Sociòleg i historiador i Professor Titular del Departament de Sociologia i Antropologia
Social de la Universitat de València.
Ganaron una guerra que ellos provocaron y acto seguido instauraron la paz totalitaria de los cementerios. Después vinieron cuarenta años de sangre sellados con algo que es como el hilo conductor que se ha prolongado por cuarenta años más: la corrupción. Esa es la línea definitoria, el santo y seña, la marca de identidad de esos “nacionales” que un día se alzaron contra la democracia y ahora dicen defenderla, a fuerza de corromperla y hacerla añicos.
Los nacionales siguen entre nosotros, tomando la forma de sus hijos, o de sus nietos biológicos o ideológicos.
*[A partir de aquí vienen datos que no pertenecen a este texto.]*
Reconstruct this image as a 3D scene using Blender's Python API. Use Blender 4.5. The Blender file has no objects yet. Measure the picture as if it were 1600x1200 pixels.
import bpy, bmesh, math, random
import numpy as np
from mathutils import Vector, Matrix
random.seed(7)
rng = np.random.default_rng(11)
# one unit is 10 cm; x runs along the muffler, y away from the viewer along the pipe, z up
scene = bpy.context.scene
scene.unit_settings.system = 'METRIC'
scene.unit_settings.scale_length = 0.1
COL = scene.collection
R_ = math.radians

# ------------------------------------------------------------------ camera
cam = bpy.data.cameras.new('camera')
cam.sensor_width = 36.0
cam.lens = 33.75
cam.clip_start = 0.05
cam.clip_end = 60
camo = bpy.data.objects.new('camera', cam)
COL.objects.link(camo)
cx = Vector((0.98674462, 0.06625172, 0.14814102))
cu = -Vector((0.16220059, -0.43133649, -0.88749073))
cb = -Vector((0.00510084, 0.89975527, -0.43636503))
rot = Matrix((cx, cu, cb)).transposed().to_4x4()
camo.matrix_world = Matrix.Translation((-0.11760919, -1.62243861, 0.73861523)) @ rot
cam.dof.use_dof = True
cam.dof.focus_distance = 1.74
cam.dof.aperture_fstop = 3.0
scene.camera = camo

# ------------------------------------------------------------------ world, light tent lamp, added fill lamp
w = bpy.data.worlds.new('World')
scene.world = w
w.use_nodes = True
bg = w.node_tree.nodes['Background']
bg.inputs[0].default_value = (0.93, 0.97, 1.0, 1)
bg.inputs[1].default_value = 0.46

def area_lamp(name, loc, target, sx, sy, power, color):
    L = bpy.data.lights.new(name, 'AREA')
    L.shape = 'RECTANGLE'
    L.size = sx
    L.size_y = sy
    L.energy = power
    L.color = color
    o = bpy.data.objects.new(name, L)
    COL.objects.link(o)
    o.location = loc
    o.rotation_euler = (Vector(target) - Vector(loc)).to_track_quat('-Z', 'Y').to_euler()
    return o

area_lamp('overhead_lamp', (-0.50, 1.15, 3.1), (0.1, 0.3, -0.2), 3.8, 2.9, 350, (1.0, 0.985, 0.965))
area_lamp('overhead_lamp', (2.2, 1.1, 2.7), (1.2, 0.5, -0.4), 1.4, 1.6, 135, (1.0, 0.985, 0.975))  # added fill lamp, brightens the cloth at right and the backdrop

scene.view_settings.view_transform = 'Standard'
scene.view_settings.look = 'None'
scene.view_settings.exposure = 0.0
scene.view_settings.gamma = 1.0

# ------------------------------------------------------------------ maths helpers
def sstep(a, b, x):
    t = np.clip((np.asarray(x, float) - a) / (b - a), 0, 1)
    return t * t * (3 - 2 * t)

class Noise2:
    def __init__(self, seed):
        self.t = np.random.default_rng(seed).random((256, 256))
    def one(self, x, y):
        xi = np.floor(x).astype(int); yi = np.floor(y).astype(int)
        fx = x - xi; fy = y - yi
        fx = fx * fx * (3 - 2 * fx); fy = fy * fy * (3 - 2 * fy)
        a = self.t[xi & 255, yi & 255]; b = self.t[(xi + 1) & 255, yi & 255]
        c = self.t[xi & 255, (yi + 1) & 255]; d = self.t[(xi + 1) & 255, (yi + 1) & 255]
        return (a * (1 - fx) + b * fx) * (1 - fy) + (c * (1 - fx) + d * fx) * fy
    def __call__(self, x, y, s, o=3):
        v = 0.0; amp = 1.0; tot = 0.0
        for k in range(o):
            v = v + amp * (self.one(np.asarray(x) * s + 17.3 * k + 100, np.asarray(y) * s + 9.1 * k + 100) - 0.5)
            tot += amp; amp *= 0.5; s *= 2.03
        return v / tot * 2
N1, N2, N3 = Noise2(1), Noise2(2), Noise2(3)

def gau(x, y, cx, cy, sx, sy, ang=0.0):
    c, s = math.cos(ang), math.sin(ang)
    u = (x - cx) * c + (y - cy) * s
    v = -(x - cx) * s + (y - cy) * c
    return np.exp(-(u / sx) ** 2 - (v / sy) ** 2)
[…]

Controlan la sartén por el mango, dispuestos a freír en ella, con todo el sadismo y cinismo posibles, a quien se atreva a cuestionar que solo ellos son los únicos amos de ese cortijo al que llaman España, una España una, grande y libre de todo pensamiento crítico. Los nacionales ocupan los mismos palacios, propiedades y ministerios que siempre ocuparon, miran con la misma superioridad de quién se sabe a salvo de tribunales y condenas. Los nacionales afirman ahora que nunca han sido ni son nacionalistas, que su España es algo natural que no admite codificación política alguna, porque es eterna y divina, porque al fin y al cabo es su guarida, su banco y su fortaleza.
Asoman su rostro todos los días meándonos en la cara mientras se escudan en mil marañas legales que impiden todo progreso del progreso de verdad, de aquel que los arrancaría de sus tronos curtidos a base de atrocidades y rapiñas. Por eso no pueden permitir ni el más mínimo atisbo de apertura. Y como ya no pueden sacar los tanques a la calle ni montar un partido único, pues por alguna razón la Unión Europea sigue garantizando sus nauseabundos negocios, sus golpes de Estado han de sutiles, discretos, externalizados, disfrazados de “regeneración democrática”, de “lucha contra la corrupción”, de “responsabilidad de Estado”, de “estabilidad que tranquilice a los mercados”. Por eso siguen a la suya, con esa sucia y obscena concepción de la patria que los encubre a costa de cubrir al resto de ignomínia y pobreza.
Les gusta intimidar, él “ordeno y mando” y la amenaza de la autoridad, al fin y al cabo por algo tuvieron que montar y ganar una guerra, y prolongarla con un genocidio que nunca reconocerán porque para ellos, los nacionales, ese genocidio fue una necesaria limpieza de toda la escoria que jamás mereció tener voz en sus enormes dominios. Y ahí siguen, repartiendo certificados de democracia y españolidad que se mezclan con los negros sobres de la podredumbre. Porque ellos no se reconocen como nacionalistas, tan solo son los “garantes del orden constitucional”. Y ahí los tenemos, encaramados en las más altas instituciones, como sus padres y abuelos, llenos de satisfacción y mirándonos con esa repugnante condescendencia de los que saben impunes. Porque mandan mucho, y lo saben, y jamás van a ceder. A no ser que alguien les obligue.